Slowing demand for company jets hits Rolls-Royce

rolls royce engine

Shares in Rolls-Royce are crashing after the British engineering group warned of weaker profits for the fourth time this year.

Rolls-Royce Holdings (RYCEF) fell by as much as 22% in London on Thursday, taking its losses for the year so far to nearly 40%.

The company, which has no connection with the luxury automaker of the same name, said profits in 2016 would be hit by "sharply weaker demand."

It blamed a drop in the number of corporate jets powered by Rolls-Royce engines in the third quarter for the grim outlook.

The company also said demand for after sales services for corporate jets was falling. The performance of its marine technology business was also weaker.

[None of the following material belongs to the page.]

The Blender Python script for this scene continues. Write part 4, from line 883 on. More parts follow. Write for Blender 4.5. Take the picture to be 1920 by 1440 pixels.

The market for large-cabin business jets has weakened this year. Corporate jet makers, such as Canada's Bombardier (BDRAF), have blamed slower demand from emerging markets.

"The outlook for 2016 is very challenging," said CEO Warren East. "The speed and magnitude of change in some of our markets, which have historically performed well, has been significant and shows how sensitive parts of our business are to market conditions in the short-term."

East became CEO in July, replacing John Rishton after the company missed a series earning targets.

The fall in orders is partially down to low oil prices, which has forced many of Rolls-Royce's big customers to slash costs.

Analysts expect more challenging times ahead.

"Today's update confirms our fears around profitability," wrote Liberum aerospace analysts Ben Bourne and Jack O'Brien in a note. "East has traits that can drive success but investors will need yet more patience."